Every Monday, Nicole Belle joins us from her home at Crooks and Liars for a recap of the Sunday talking head shows in a segment we call “Fools on the Hill”… Today she brought us this:

The failure of the supercommittee—which is looking more and more like a eleventy dimensional chess move since the mandated cuts are now much tougher than anything Congress would do on their own—is still the Beltway media’s favorite topic of discussion, although being honest about why it failed just isn’t.

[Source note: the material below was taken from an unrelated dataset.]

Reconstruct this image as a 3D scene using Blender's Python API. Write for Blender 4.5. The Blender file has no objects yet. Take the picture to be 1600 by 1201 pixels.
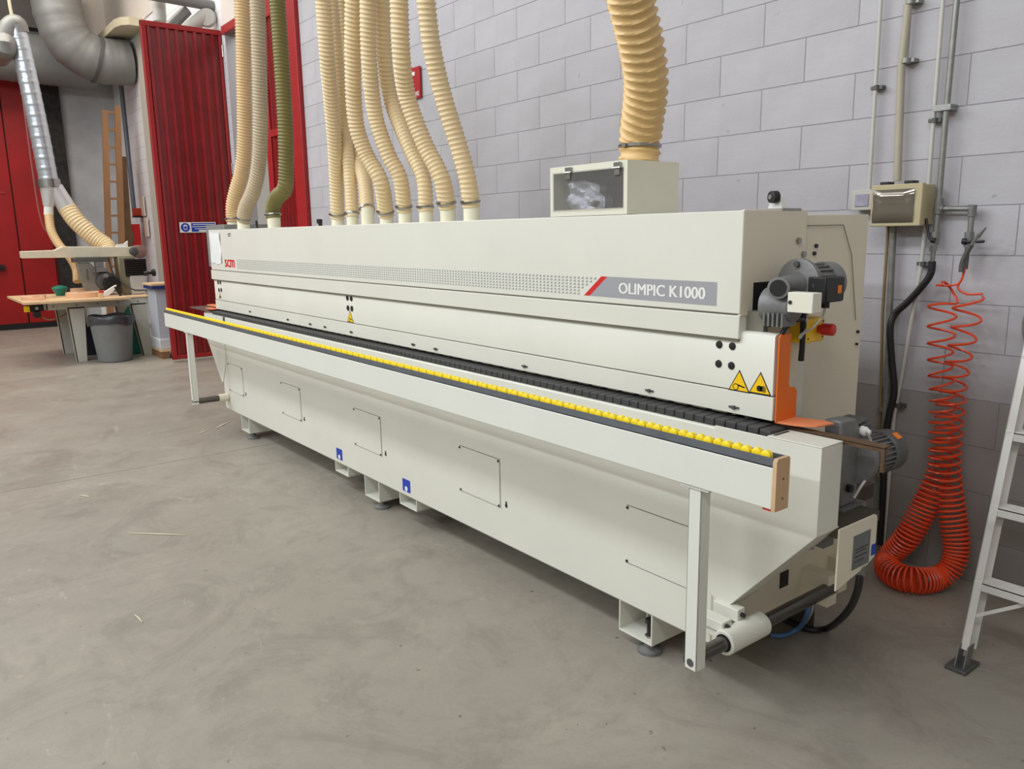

Super committee member Pat Toomey told Christiane Amanpour that the Dems on the committee just weren’t reasonable. Of course what he fails to mention is the utter intransigence on the part of the Republican Party to discuss any kind of revenue…including just letting the Bush tax cuts expire.

Fellow committee member Jon Kyl also needed people to know that Grover Norquist had no influence on him that would cause him to sabotage the super committee. Yup, and if you believe that, I gotta bridge to sell you.

Speaking of the man himself, Grover Norquist denied that his oath to never raise taxes was intended for as a loyalty oath to him, but to the American people. Guess he hasn’t heard that almost 70% of Americans actually want Congress to raise taxes.

Liz Cheney actually had the most inflammatory words on the economy, claiming that Obama was willing to let the economy fail a little more for political benefit. Pot, kettle, black.

And in time for Thanksgiving, Fareed Zakaria assures us that our problems are not an economic one, but a political one. I say that it will continue to be until we stop giving equal validity and weight to all ideas, no matter how many times they’ve been disproved.

And if we have time, Herman Cain tried to explain how TSA profiling is nothing like cops pulling someone over for driving while black.